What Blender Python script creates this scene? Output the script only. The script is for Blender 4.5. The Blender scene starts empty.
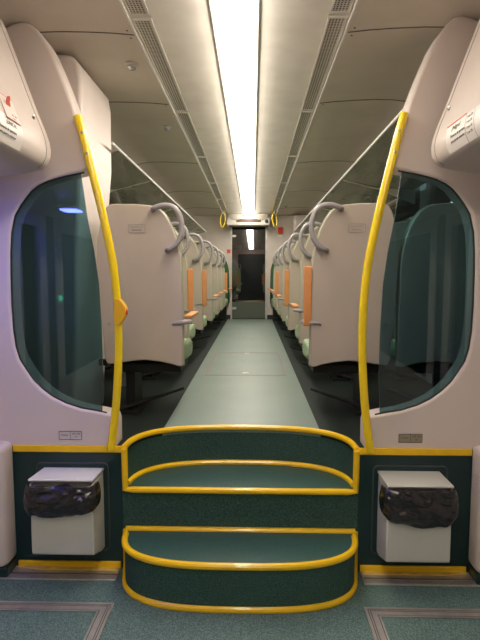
import bpy, bmesh, math, random
from mathutils import Vector, Matrix, noise
random.seed(4)
PI = math.pi
C = bpy.context.scene.collection
S = bpy.context.scene

# ---------------------------------------------------------------- camera, world, exposure
FPX = 500.0
PITCH = math.atan(44 / FPX); YAW = math.atan(13 / FPX)
cam_d = bpy.data.cameras.new('camera'); cam = bpy.data.objects.new('camera', cam_d); C.objects.link(cam)
cam_d.sensor_fit = 'VERTICAL'; cam_d.sensor_height = 24.0; cam_d.lens = 24.0 * FPX / 640.0
cam_d.clip_start = 0.02
cam.location = (0.067, 0, 0.90)
cam.rotation_euler = (PI / 2 - PITCH, 0, YAW)
S.camera = cam
W = bpy.data.worlds.new('night'); S.world = W; W.use_nodes = True
W.node_tree.nodes['Background'].inputs[0].default_value = (0.35, 0.42, 0.55, 1)
W.node_tree.nodes['Background'].inputs[1].default_value = 0.03
S.view_settings.view_transform = 'Standard'
try: S.view_settings.look = 'None'
except Exception: pass
S.view_settings.gamma = 1.0
S.view_settings.use_curve_mapping = False
S.view_settings.exposure = 1.78
STRIP = 6.5          # strength of the long ceiling strip
VEST = 6.5           # strength of the vestibule ceiling lamp
DOORLAMP = 34.0      # strength of the bluish lamp over the left door

# ---------------------------------------------------------------- materials
def nt(name):
    m = bpy.data.materials.new(name); m.use_nodes = True
    t = m.node_tree; return m, t, t.nodes, t.links, t.nodes['Principled BSDF']
def pbr(name, col, rough=0.5, metal=0.0, spec=0.5, var=0.0, vscale=8.0, bump=0.0, bscale=200.0, coat=0.0):
    m, t, N, L, b = nt(name)
    b.inputs['Base Color'].default_value = (*col, 1); b.inputs['Roughness'].default_value = rough
    b.inputs['Metallic'].default_value = metal; b.inputs['Specular IOR Level'].default_value = spec
    b.inputs['Coat Weight'].default_value = coat
    tc = N.new('ShaderNodeTexCoord')
    if var:
        n = N.new('ShaderNodeTexNoise'); n.inputs['Scale'].default_value = vscale; n.inputs['Detail'].default_value = 4
        L.new(tc.outputs['Object'], n.inputs['Vector'])
        r = N.new('ShaderNodeValToRGB')
        r.color_ramp.elements[0].position = 0.3; r.color_ramp.elements[1].position = 0.7
        r.color_ramp.elements[0].color = (*[c * (1 - var) for c in col], 1)
        r.color_ramp.elements[1].color = (*[min(1, c * (1 + var)) for c in col], 1)
        L.new(n.outputs['Fac'], r.inputs[0]); L.new(r.outputs[0], b.inputs['Base Color'])
    if bump:
        n2 = N.new('ShaderNodeTexNoise'); n2.inputs['Scale'].default_value = bscale; n2.inputs['Detail'].default_value = 3
        L.new(tc.outputs['Object'], n2.inputs['Vector'])
        bp = N.new('ShaderNodeBump'); bp.inputs['Strength'].default_value = bump; bp.inputs['Distance'].default_value = 0.004
        L.new(n2.outputs['Fac'], bp.inputs['Height']); L.new(bp.outputs[0], b.inputs['Normal'])
    return m
def speckle(name, a, c, rough=0.55, scale=260.0, dirt=0.12, spec=0.5):
    """flecked vinyl flooring: fine flecks plus broad wear"""
    m, t, N, L, b = nt(name)
    tc = N.new('ShaderNodeTexCoord')
    n = N.new('ShaderNodeTexNoise'); n.inputs['Scale'].default_value = scale; n.inputs['Detail'].default_value = 1
    L.new(tc.outputs['Object'], n.inputs['Vector'])
    r = N.new('ShaderNodeValToRGB'); r.color_ramp.elements[0].position = 0.38; r.color_ramp.elements[1].position = 0.66
    r.color_ramp.elements[0].color = (*a, 1); r.color_ramp.elements[1].color = (*c, 1)
    L.new(n.outputs['Fac'], r.inputs[0])
    w = N.new('ShaderNodeTexNoise'); w.inputs['Scale'].default_value = 2.3; w.inputs['Detail'].default_value = 5
    L.new(tc.outputs['Object'], w.inputs['Vector'])
    mr = N.new('ShaderNodeMapRange'); mr.inputs[1].default_value = 0.3; mr.inputs[2].default_value = 0.7
    mr.inputs[3].default_value = 1 - dirt; mr.inputs[4].default_value = 1 + dirt
    L.new(w.outputs['Fac'], mr.inputs[0])
    mx = N.new('ShaderNodeVectorMath'); mx.operation = 'SCALE'
    L.new(r.outputs[0], mx.inputs[0]); L.new(mr.outputs[0], mx.inputs['Scale'])
    L.new(mx.outputs[0], b.inputs['Base Color'])
    b.inputs['Roughness'].default_value = rough; b.inputs['Specular IOR Level'].default_value = spec
    return m
def glass(name, tint, ior=1.5, rough=0.02, haze=0.0, hazecol=(0.3, 0.3, 0.28), hscale=(6, 1, 6)):
    m, t, N, L, b = nt(name)
    N.remove(b); out = N['Material Output']
    tr = N.new('ShaderNodeBsdfTransparent'); tr.inputs[0].default_value = (*tint, 1)
    gl = N.new('ShaderNodeBsdfGlossy'); gl.inputs['Roughness'].default_value = rough
    gl.inputs[0].default_value = (1, 1, 1, 1)
    fr = N.new('ShaderNodeFresnel'); fr.inputs[0].default_value = ior
    mix = N.new('ShaderNodeMixShader'); L.new(fr.outputs[0], mix.inputs[0])
    L.new(tr.outputs[0], mix.inputs[1]); L.new(gl.outputs[0], mix.inputs[2])
    last = mix
    if haze:
        df = N.new('ShaderNodeBsdfDiffuse'); df.inputs[0].default_value = (*hazecol, 1)
        tc = N.new('ShaderNodeTexCoord'); mp = N.new('ShaderNodeMapping'); mp.inputs['Scale'].default_value = hscale
        n = N.new('ShaderNodeTexNoise'); n.inputs['Scale'].default_value = 1.6; n.inputs['Detail'].default_value = 3
        L.new(tc.outputs['Object'], mp.inputs[0]); L.new(mp.outputs[0], n.inputs['Vector'])
        mr = N.new('ShaderNodeMapRange'); mr.inputs[1].default_value = 0.35; mr.inputs[2].default_value = 0.65
        mr.inputs[3].default_value = haze * 0.5; mr.inputs[4].default_value = min(1, haze * 1.4)
        L.new(n.outputs['Fac'], mr.inputs[0])
        m2 = N.new('ShaderNodeMixShader'); L.new(mr.outputs[0], m2.inputs[0])
        L.new(mix.outputs[0], m2.inputs[1]); L.new(df.outputs[0], m2.inputs[2]); last = m2
    L.new(last.outputs[0], out.inputs[0])
    return m
def emit(name, col, s):
    m, t, N, L, b = nt(name)
    b.inputs['Base Color'].default_value = (*col, 1)
    b.inputs['Emission Color'].default_value = (*col, 1); b.inputs['Emission Strength'].default_value = s
    return m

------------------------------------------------

Repeat the material verbatim. Do not carry over any picture.

What Blender Python script creates this scene? Output the script only. The script is for Blender 4.5. The Blender scene starts empty.
import bpy, bmesh, math, random
from mathutils import Vector, Matrix, noise
random.seed(4)
PI = math.pi
C = bpy.context.scene.collection
S = bpy.context.scene

# ---------------------------------------------------------------- camera, world, exposure
FPX = 500.0
PITCH = math.atan(44 / FPX); YAW = math.atan(13 / FPX)
cam_d = bpy.data.cameras.new('camera'); cam = bpy.data.objects.new('camera', cam_d); C.objects.link(cam)
cam_d.sensor_fit = 'VERTICAL'; cam_d.sensor_height = 24.0; cam_d.lens = 24.0 * FPX / 640.0
cam_d.clip_start = 0.02
cam.location = (0.067, 0, 0.90)
cam.rotation_euler = (PI / 2 - PITCH, 0, YAW)
S.camera = cam
W = bpy.data.worlds.new('night'); S.world = W; W.use_nodes = True
W.node_tree.nodes['Background'].inputs[0].default_value = (0.35, 0.42, 0.55, 1)
W.node_tree.nodes['Background'].inputs[1].default_value = 0.03
S.view_settings.view_transform = 'Standard'
try: S.view_settings.look = 'None'
except Exception: pass
S.view_settings.gamma = 1.0
S.view_settings.use_curve_mapping = False
S.view_settings.exposure = 1.78
STRIP = 6.5          # strength of the long ceiling strip
VEST = 6.5           # strength of the vestibule ceiling lamp
DOORLAMP = 34.0      # strength of the bluish lamp over the left door

# ---------------------------------------------------------------- materials
def nt(name):
    m = bpy.data.materials.new(name); m.use_nodes = True
    t = m.node_tree; return m, t, t.nodes, t.links, t.nodes['Principled BSDF']
def pbr(name, col, rough=0.5, metal=0.0, spec=0.5, var=0.0, vscale=8.0, bump=0.0, bscale=200.0, coat=0.0):
    m, t, N, L, b = nt(name)
    b.inputs['Base Color'].default_value = (*col, 1); b.inputs['Roughness'].default_value = rough
    b.inputs['Metallic'].default_value = metal; b.inputs['Specular IOR Level'].default_value = spec
    b.inputs['Coat Weight'].default_value = coat
    tc = N.new('ShaderNodeTexCoord')
    if var:
        n = N.new('ShaderNodeTexNoise'); n.inputs['Scale'].default_value = vscale; n.inputs['Detail'].default_value = 4
        L.new(tc.outputs['Object'], n.inputs['Vector'])
        r = N.new('ShaderNodeValToRGB')
        r.color_ramp.elements[0].position = 0.3; r.color_ramp.elements[1].position = 0.7
        r.color_ramp.elements[0].color = (*[c * (1 - var) for c in col], 1)
        r.color_ramp.elements[1].color = (*[min(1, c * (1 + var)) for c in col], 1)
        L.new(n.outputs['Fac'], r.inputs[0]); L.new(r.outputs[0], b.inputs['Base Color'])
    if bump:
        n2 = N.new('ShaderNodeTexNoise'); n2.inputs['Scale'].default_value = bscale; n2.inputs['Detail'].default_value = 3
        L.new(tc.outputs['Object'], n2.inputs['Vector'])
        bp = N.new('ShaderNodeBump'); bp.inputs['Strength'].default_value = bump; bp.inputs['Distance'].default_value = 0.004
        L.new(n2.outputs['Fac'], bp.inputs['Height']); L.new(bp.outputs[0], b.inputs['Normal'])
    return m
def speckle(name, a, c, rough=0.55, scale=260.0, dirt=0.12, spec=0.5):
    """flecked vinyl flooring: fine flecks plus broad wear"""
    m, t, N, L, b = nt(name)
    tc = N.new('ShaderNodeTexCoord')
    n = N.new('ShaderNodeTexNoise'); n.inputs['Scale'].default_value = scale; n.inputs['Detail'].default_value = 1
    L.new(tc.outputs['Object'], n.inputs['Vector'])
    r = N.new('ShaderNodeValToRGB'); r.color_ramp.elements[0].position = 0.38; r.color_ramp.elements[1].position = 0.66
    r.color_ramp.elements[0].color = (*a, 1); r.color_ramp.elements[1].color = (*c, 1)
    L.new(n.outputs['Fac'], r.inputs[0])
    w = N.new('ShaderNodeTexNoise'); w.inputs['Scale'].default_value = 2.3; w.inputs['Detail'].default_value = 5
    L.new(tc.outputs['Object'], w.inputs['Vector'])
    mr = N.new('ShaderNodeMapRange'); mr.inputs[1].default_value = 0.3; mr.inputs[2].default_value = 0.7
    mr.inputs[3].default_value = 1 - dirt; mr.inputs[4].default_value = 1 + dirt
    L.new(w.outputs['Fac'], mr.inputs[0])
    mx = N.new('ShaderNodeVectorMath'); mx.operation = 'SCALE'
    L.new(r.outputs[0], mx.inputs[0]); L.new(mr.outputs[0], mx.inputs['Scale'])
    L.new(mx.outputs[0], b.inputs['Base Color'])
    b.inputs['Roughness'].default_value = rough; b.inputs['Specular IOR Level'].default_value = spec
    return m
def glass(name, tint, ior=1.5, rough=0.02, haze=0.0, hazecol=(0.3, 0.3, 0.28), hscale=(6, 1, 6)):
    m, t, N, L, b = nt(name)
    N.remove(b); out = N['Material Output']
    tr = N.new('ShaderNodeBsdfTransparent'); tr.inputs[0].default_value = (*tint, 1)
    gl = N.new('ShaderNodeBsdfGlossy'); gl.inputs['Roughness'].default_value = rough
    gl.inputs[0].default_value = (1, 1, 1, 1)
    fr = N.new('ShaderNodeFresnel'); fr.inputs[0].default_value = ior
    mix = N.new('ShaderNodeMixShader'); L.new(fr.outputs[0], mix.inputs[0])
    L.new(tr.outputs[0], mix.inputs[1]); L.new(gl.outputs[0], mix.inputs[2])
    last = mix
    if haze:
        df = N.new('ShaderNodeBsdfDiffuse'); df.inputs[0].default_value = (*hazecol, 1)
        tc = N.new('ShaderNodeTexCoord'); mp = N.new('ShaderNodeMapping'); mp.inputs['Scale'].default_value = hscale
        n = N.new('ShaderNodeTexNoise'); n.inputs['Scale'].default_value = 1.6; n.inputs['Detail'].default_value = 3
        L.new(tc.outputs['Object'], mp.inputs[0]); L.new(mp.outputs[0], n.inputs['Vector'])
        mr = N.new('ShaderNodeMapRange'); mr.inputs[1].default_value = 0.35; mr.inputs[2].default_value = 0.65
        mr.inputs[3].default_value = haze * 0.5; mr.inputs[4].default_value = min(1, haze * 1.4)
        L.new(n.outputs['Fac'], mr.inputs[0])
        m2 = N.new('ShaderNodeMixShader'); L.new(mr.outputs[0], m2.inputs[0])
        L.new(mix.outputs[0], m2.inputs[1]); L.new(df.outputs[0], m2.inputs[2]); last = m2
    L.new(last.outputs[0], out.inputs[0])
    return m
def emit(name, col, s):
    m, t, N, L, b = nt(name)
    b.inputs['Base Color'].default_value = (*col, 1)
    b.inputs['Emission Color'].default_value = (*col, 1); b.inputs['Emission Strength'].default_value = s
    return m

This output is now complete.